→ **GIVEN INSTRUCTION**:
Exactly as written, write out the lines below from the first to the one containing "tag(haze, 'pale sea", inclusive. Pictures do not belong in the copy.
=== RECORDED INFORMATION ===
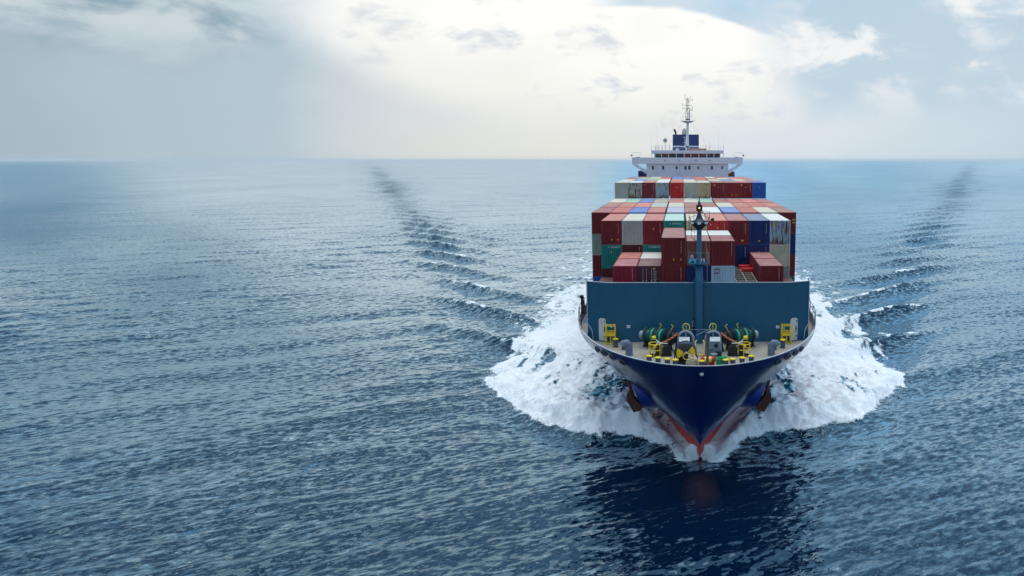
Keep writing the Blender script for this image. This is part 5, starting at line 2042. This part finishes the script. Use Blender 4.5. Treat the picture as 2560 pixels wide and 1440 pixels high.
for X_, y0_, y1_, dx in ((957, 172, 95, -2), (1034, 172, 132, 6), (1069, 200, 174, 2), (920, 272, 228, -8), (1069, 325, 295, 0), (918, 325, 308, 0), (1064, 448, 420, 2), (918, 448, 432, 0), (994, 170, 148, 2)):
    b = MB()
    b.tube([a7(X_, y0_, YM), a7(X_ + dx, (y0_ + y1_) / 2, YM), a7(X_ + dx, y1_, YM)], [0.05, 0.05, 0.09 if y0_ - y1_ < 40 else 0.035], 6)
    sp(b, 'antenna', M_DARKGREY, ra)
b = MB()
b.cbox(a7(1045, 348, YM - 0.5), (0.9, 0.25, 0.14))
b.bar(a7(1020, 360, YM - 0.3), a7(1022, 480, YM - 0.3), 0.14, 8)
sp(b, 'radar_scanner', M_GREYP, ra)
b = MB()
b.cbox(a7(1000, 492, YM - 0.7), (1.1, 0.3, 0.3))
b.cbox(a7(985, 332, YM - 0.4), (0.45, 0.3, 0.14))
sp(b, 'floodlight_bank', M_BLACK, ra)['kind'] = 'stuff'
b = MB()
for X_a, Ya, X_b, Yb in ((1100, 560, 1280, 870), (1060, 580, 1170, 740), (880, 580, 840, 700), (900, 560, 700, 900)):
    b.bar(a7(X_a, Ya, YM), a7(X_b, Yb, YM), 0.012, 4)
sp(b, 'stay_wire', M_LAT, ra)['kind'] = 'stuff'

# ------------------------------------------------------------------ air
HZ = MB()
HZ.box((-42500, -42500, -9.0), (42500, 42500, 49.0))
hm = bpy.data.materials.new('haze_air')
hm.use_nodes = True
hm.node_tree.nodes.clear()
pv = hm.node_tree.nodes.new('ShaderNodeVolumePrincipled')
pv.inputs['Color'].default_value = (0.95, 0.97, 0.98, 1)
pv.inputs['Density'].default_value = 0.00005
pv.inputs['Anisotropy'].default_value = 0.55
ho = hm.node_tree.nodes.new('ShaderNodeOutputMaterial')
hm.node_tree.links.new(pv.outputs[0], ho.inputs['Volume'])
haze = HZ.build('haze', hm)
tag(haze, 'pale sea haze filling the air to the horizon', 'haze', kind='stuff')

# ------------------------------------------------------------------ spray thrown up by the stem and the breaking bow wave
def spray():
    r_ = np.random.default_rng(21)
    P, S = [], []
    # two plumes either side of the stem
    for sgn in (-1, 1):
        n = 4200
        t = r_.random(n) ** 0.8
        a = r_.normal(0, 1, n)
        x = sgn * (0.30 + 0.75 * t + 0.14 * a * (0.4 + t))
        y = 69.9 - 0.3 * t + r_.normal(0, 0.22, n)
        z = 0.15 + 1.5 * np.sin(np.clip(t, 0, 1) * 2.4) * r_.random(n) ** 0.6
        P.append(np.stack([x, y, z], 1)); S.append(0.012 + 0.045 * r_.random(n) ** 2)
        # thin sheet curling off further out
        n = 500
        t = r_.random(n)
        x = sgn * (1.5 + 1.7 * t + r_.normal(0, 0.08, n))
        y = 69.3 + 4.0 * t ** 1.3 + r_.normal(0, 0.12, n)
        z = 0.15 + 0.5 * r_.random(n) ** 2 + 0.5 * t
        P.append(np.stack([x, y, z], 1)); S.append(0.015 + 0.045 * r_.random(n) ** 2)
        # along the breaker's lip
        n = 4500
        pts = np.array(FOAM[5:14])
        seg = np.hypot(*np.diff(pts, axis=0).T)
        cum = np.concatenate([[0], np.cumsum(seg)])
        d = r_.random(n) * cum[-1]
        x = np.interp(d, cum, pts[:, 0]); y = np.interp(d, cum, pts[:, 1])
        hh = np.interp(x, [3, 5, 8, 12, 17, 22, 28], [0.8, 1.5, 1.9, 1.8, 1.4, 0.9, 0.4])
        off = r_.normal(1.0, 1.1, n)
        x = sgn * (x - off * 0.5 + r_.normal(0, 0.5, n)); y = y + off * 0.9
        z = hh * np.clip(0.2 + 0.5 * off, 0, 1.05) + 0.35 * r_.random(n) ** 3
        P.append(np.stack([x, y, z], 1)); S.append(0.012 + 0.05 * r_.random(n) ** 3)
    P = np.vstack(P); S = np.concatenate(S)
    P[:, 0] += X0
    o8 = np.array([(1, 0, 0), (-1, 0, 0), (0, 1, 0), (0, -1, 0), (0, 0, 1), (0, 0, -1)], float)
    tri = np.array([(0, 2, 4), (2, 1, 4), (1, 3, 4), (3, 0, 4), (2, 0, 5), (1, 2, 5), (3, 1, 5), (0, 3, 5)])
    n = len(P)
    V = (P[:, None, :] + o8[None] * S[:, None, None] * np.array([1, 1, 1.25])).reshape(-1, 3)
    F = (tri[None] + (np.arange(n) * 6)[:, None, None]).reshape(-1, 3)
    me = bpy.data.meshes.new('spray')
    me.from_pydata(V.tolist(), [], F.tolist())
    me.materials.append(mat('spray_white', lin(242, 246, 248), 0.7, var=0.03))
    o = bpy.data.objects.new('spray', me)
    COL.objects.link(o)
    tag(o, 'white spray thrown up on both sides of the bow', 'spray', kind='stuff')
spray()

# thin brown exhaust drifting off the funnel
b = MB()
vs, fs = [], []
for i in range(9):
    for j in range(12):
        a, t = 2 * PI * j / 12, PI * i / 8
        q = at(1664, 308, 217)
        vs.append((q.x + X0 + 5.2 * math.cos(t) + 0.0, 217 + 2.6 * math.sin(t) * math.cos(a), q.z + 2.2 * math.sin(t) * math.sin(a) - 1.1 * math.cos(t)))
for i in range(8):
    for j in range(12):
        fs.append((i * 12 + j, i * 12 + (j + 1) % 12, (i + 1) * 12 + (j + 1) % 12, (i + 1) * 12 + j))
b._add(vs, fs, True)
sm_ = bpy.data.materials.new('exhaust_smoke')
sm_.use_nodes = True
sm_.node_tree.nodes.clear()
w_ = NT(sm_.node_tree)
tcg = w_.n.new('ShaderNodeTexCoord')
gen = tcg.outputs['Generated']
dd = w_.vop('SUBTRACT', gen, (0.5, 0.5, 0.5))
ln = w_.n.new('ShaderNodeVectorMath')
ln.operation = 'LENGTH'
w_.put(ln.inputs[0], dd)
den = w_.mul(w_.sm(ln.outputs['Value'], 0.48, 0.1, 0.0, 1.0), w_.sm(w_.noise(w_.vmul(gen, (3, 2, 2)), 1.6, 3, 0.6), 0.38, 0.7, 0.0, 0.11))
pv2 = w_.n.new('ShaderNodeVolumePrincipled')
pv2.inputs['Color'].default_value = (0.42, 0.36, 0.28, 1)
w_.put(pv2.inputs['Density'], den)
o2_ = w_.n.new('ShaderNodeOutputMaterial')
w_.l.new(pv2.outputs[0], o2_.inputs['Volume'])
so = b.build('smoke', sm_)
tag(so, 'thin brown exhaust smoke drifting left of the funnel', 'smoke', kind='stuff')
===
→ **RESULT**:
Keep writing the Blender script for this image. This is part 5, starting at line 2042. This part finishes the script. Use Blender 4.5. Treat the picture as 2560 pixels wide and 1440 pixels high.
for X_, y0_, y1_, dx in ((957, 172, 95, -2), (1034, 172, 132, 6), (1069, 200, 174, 2), (920, 272, 228, -8), (1069, 325, 295, 0), (918, 325, 308, 0), (1064, 448, 420, 2), (918, 448, 432, 0), (994, 170, 148, 2)):
    b = MB()
    b.tube([a7(X_, y0_, YM), a7(X_ + dx, (y0_ + y1_) / 2, YM), a7(X_ + dx, y1_, YM)], [0.05, 0.05, 0.09 if y0_ - y1_ < 40 else 0.035], 6)
    sp(b, 'antenna', M_DARKGREY, ra)
b = MB()
b.cbox(a7(1045, 348, YM - 0.5), (0.9, 0.25, 0.14))
b.bar(a7(1020, 360, YM - 0.3), a7(1022, 480, YM - 0.3), 0.14, 8)
sp(b, 'radar_scanner', M_GREYP, ra)
b = MB()
b.cbox(a7(1000, 492, YM - 0.7), (1.1, 0.3, 0.3))
b.cbox(a7(985, 332, YM - 0.4), (0.45, 0.3, 0.14))
sp(b, 'floodlight_bank', M_BLACK, ra)['kind'] = 'stuff'
b = MB()
for X_a, Ya, X_b, Yb in ((1100, 560, 1280, 870), (1060, 580, 1170, 740), (880, 580, 840, 700), (900, 560, 700, 900)):
    b.bar(a7(X_a, Ya, YM), a7(X_b, Yb, YM), 0.012, 4)
sp(b, 'stay_wire', M_LAT, ra)['kind'] = 'stuff'

# ------------------------------------------------------------------ air
HZ = MB()
HZ.box((-42500, -42500, -9.0), (42500, 42500, 49.0))
hm = bpy.data.materials.new('haze_air')
hm.use_nodes = True
hm.node_tree.nodes.clear()
pv = hm.node_tree.nodes.new('ShaderNodeVolumePrincipled')
pv.inputs['Color'].default_value = (0.95, 0.97, 0.98, 1)
pv.inputs['Density'].default_value = 0.00005
pv.inputs['Anisotropy'].default_value = 0.55
ho = hm.node_tree.nodes.new('ShaderNodeOutputMaterial')
hm.node_tree.links.new(pv.outputs[0], ho.inputs['Volume'])
haze = HZ.build('haze', hm)
tag(haze, 'pale sea haze filling the air to the horizon', 'haze', kind='stuff')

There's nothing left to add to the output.